## [Task goal]
Repeat every line, exactly, from the very first through the one where "from mathutils import Vector, Matrix" appears. Add nothing else.

## [Given data]
┌────────

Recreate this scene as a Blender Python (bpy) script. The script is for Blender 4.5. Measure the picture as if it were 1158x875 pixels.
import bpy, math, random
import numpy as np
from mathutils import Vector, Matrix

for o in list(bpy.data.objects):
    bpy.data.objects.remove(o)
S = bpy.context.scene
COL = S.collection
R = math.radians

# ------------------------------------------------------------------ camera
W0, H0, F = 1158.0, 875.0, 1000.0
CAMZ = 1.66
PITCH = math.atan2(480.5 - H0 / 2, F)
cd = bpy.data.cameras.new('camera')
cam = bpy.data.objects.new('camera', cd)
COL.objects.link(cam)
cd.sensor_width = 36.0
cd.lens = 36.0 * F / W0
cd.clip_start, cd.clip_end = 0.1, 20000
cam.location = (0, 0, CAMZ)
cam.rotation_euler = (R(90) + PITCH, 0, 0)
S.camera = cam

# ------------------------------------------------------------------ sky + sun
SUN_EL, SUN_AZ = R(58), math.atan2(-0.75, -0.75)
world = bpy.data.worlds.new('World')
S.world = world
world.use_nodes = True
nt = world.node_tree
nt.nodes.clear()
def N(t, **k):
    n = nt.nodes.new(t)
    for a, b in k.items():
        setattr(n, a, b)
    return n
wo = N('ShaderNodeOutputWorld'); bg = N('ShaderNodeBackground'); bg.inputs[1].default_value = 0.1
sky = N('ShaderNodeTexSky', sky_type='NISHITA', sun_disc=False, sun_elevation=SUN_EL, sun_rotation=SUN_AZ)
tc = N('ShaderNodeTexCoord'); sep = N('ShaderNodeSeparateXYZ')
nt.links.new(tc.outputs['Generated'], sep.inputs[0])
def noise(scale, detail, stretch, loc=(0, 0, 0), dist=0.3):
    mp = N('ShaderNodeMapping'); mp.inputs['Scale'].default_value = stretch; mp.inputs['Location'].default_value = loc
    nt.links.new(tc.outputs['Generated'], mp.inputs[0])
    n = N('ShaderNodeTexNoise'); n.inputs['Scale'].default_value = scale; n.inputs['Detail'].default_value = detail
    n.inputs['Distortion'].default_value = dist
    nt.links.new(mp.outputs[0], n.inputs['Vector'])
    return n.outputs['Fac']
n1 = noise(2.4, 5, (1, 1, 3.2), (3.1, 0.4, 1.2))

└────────

## [Written reply]
Recreate this scene as a Blender Python (bpy) script. The script is for Blender 4.5. Measure the picture as if it were 1158x875 pixels.
import bpy, math, random
import numpy as np
from mathutils import Vector, Matrix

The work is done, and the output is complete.